October 13, 2016 | 4 min read

Without naming Tesco, Unilever’s chief financial officer has said that he expects the price dispute between the two that has caused dozens of its household brands to be pulled from stores to be settled “really quickly”.

Unilever CFO on Tesco furore: ‘We’re confident the situation will be resolved really quickly’

Speaking to analysts this morning (13 October) on the company’s quarterly earnings call, the FMCG firm's financial chief Graeme Pitkethly explained that price increases to offset its own higher costs due to the drop in sterling are a normal part of doing business. His business had demanded Tesco raise prices to help it cover a spike in outlays post-Brexit but the grocer refused and consequently pulled products like Marmite and Dove fom its site and shelves.

Pitkethly declined to comment specifically about the row with Tesco that has garnered much media attention over the last 12 hours, but downplayed any suggestion that it would have a major impact on customers in the long-term.

“We care deeply about the customer affordability of our brands,” he explained, before suggesting that the proposed price increases were “substantially” less than it would need to fully cover its own costs. Pitkethly assured those on the call that Unilever is “confident that this situation [between Tesco] will be resolved really quickly.”

This isn’t the first time that Tesco has been at odd with a major supplier and felt forced to pull their products. Previous reports have suggested it has an uneasy relationship with Coke, as seen last year when it scrapped 25 variants of Schweppes last year after the soft drinks giant request its products be sold at higher prices.

As supermarkets attempt to control how far they fall into the price war with discount chains, then disputes with suppliers are inevitable if they are to rebuild margins.

Tesco's dispute with Unilever, while interesting in its own right, also raises broader questions about the outlook for supermarket pricing, opined Catherine Shuttleworh, founder of retail agency Savvy Marketing.

“It is worth pointing out that this is the time of year when brands and supermarkets are deep in price negotiations. Unilever will certainly not be the only brand owner that is having challenging discussions with leading supermarkets, and we expect other grocery manufacturers will be seeking to increase their wholesale prices too. What is unusual about this case is that it is being played out on the front pages.

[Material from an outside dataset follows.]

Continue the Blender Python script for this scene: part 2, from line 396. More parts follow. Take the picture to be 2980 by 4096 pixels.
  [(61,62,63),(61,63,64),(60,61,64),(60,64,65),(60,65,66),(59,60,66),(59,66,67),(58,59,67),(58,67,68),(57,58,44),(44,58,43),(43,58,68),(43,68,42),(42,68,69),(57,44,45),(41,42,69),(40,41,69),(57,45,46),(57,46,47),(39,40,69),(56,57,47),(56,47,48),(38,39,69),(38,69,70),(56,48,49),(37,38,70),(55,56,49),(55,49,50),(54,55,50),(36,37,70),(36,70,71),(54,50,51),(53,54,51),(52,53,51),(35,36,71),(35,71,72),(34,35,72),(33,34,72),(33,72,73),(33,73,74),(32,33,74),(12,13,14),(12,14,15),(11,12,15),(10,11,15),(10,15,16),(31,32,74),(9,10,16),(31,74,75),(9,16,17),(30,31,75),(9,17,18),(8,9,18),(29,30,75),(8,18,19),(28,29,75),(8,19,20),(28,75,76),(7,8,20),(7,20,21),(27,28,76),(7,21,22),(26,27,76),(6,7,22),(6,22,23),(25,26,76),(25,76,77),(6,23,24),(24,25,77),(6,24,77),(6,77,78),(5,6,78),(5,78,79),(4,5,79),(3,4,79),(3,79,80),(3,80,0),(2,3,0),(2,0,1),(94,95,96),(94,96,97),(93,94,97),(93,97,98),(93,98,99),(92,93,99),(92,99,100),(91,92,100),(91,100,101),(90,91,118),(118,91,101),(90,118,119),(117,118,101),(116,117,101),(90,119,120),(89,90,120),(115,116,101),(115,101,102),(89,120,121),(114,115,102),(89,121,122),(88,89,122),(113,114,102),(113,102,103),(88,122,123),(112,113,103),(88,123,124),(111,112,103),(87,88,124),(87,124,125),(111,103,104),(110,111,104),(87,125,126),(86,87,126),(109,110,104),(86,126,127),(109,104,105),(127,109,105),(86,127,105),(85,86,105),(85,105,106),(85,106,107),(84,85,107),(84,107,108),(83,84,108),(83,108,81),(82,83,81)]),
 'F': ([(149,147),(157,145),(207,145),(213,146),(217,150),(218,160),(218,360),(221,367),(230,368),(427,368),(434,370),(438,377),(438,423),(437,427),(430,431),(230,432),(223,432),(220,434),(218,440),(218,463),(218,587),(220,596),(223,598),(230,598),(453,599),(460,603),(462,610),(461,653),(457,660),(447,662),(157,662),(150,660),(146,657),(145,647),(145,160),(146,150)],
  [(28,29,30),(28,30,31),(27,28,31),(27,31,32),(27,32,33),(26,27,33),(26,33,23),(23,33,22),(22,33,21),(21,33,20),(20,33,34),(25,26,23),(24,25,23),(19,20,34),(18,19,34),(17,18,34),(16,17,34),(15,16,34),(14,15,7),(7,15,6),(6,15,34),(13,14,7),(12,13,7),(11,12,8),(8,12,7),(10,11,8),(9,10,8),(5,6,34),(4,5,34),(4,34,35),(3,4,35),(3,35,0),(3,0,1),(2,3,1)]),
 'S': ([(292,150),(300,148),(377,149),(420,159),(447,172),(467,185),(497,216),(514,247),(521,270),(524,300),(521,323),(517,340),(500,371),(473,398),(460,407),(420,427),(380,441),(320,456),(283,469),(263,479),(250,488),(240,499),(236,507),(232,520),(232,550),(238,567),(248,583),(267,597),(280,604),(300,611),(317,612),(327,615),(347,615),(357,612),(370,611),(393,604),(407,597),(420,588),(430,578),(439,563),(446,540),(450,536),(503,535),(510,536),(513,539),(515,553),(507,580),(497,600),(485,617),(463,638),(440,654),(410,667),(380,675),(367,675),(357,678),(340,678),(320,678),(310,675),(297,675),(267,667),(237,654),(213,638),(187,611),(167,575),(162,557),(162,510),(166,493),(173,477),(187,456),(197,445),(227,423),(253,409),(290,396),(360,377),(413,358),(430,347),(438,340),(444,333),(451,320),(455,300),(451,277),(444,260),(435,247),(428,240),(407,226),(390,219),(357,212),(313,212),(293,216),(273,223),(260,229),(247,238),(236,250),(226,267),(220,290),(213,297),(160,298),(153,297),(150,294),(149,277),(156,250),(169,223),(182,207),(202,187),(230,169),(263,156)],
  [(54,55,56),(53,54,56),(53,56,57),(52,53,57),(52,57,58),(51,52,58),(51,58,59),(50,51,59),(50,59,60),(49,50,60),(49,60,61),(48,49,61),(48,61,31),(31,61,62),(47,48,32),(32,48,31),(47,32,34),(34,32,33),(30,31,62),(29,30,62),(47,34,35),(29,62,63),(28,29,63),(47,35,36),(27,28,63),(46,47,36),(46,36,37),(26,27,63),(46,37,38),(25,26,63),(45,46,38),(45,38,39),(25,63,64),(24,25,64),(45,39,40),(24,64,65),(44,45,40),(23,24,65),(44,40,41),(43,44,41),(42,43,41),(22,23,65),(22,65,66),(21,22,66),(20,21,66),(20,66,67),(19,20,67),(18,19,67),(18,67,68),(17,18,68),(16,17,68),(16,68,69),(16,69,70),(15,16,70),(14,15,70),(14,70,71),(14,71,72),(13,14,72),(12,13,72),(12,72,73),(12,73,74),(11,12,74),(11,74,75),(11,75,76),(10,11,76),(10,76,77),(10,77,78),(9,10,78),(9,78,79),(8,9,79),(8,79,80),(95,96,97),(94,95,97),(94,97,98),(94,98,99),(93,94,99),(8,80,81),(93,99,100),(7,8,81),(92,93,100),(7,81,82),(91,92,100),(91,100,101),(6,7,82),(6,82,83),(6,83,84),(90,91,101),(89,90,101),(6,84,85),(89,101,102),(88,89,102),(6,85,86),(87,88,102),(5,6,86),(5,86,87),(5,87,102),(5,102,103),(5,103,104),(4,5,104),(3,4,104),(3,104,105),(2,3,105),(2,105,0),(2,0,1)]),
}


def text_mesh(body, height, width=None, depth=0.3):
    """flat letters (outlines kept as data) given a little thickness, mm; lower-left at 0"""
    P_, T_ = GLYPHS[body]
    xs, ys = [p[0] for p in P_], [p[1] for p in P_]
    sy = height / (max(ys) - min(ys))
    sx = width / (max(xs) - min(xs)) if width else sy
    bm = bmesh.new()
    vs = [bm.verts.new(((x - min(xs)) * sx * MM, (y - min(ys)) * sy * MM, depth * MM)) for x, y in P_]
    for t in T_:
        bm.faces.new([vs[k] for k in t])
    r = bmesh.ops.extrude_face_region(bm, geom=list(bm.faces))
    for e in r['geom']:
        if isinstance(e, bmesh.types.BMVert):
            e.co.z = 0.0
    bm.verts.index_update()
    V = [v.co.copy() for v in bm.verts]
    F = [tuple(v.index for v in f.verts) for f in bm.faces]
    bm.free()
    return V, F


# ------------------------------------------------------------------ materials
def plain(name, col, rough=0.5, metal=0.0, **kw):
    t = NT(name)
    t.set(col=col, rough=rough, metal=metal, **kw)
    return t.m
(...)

"From Tesco's perspective, it is understandable why it is taking a firm position. First, it has invested heavily in price over the past 18 months or so. Shopper perceptions of Tesco's prices have improved and the retailer will be determined not to undo that work. Second, Tesco is likely to hold the view that the grocery retail market is highly competitive, with margins already thin. It is having to contend with discounters' expansion and the high likelihood that Asda will become increasingly aggressive on price. Tesco will have a fair idea of what impact that will have on its own margin, and few are better qualified than Dave Lewis to know what the effect might be on Unilever's.

Unilever's defense of its stance in the row Tesco were made as Pitkethly shed light on how the business would offset a “high single digit decline” in Europe, where the UK accounts for less than 5% of its global business. As it is in its other markets, Unilever is trying to offset volume declines with higher prices, which helped it post a third quarter sales growth of 3.2%, down from the 5.7% in the same period last year.